5. Make your patriotism about the best values of the nation, not the symbols. It is too easy to twist the meaning of symbols. Remember that the Republican party in its beginnings fought for the rights of black and brown people. Not so much today. 

6. It’s not all about you, or me. In fact, it is about the wellbeing of all of us together. Any rule that seeks to divide the people arbitrarily is not a rule that should be in place. 

7. Asking whether we are better under one administration or another is a misleading question.

8. Many of our laws do not square with reality or the best interest of the nation. They serve the monied capitalists who have spent prodigious amounts of money to avoid restraint, even when what they do harms people.

9. If you are more ready to thrash your opponents than have a conversation with them, use rhetorical obfuscation instead of some version of the facts that can be publicly justified, then you are not part of the solution. You have become the enemy of the United States and of all openhearted and decent people. You have worked for the dissolution of the Republic, the flag, the nation. And if in addition you make the claim to being Christian, you have traded the truth for lies, and betrayed Christ and his kingdom. 

If you’re angry at my statements here it is almost a sure bet that you have some work cut out for you discovering the truth of the issues. If you are happy to discount me, call me a heretic, or otherwise justify defaming me, I suggest that you have lost your way and that you are not on the way, no matter what else you are doing in your life, no matter what position you hold, no matter who you are associated with, or how much money you have or don’t have.

I make reality including God and the universe at our best current comprehension of them the foundation, seeking the truth in love the mode of operation, conversation the mode of public intercourse with the goal of mutual benefit in a non-zero sum game.

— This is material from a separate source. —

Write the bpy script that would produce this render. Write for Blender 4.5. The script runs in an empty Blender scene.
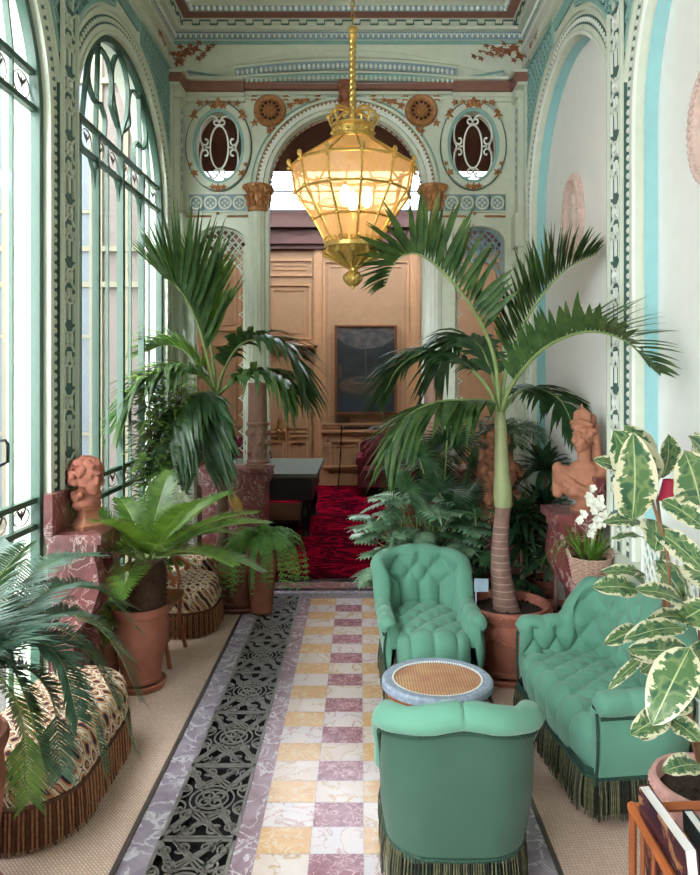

If you are trusting Facebook, Twitter, Snapchat, Instagram, or any of a wide variety of other platforms, you are making a mistake. Even now foreign actors have taken over pages of our fellow citizens, and created their own pages, spewing divisive rhetoric to throw us all under the bus. Though I haven’t posted in a while, I bet Facebook will put this post low in the feed rankings, because I am asking for a moral transformation in people who have been hijacked by the current political dialog. I may be wrong.

why are we so angry?

This feature of life in the United States is more on the forefront than it has been for a long while. Feelings of anger are often pointed at individuals we are associated with, and the political divisiveness often cuts off every effort of dénouement, of conversation, of deescalation. The air is filled with words that are meant as curses, “left, right, socialist, fascist” without ever making an effort to understand what people really believe, want, or think. And when conversation goes sour, for want of facts, or problematic ideological affinities, people begin to redefine terms to simplify their associations instead of having conversations.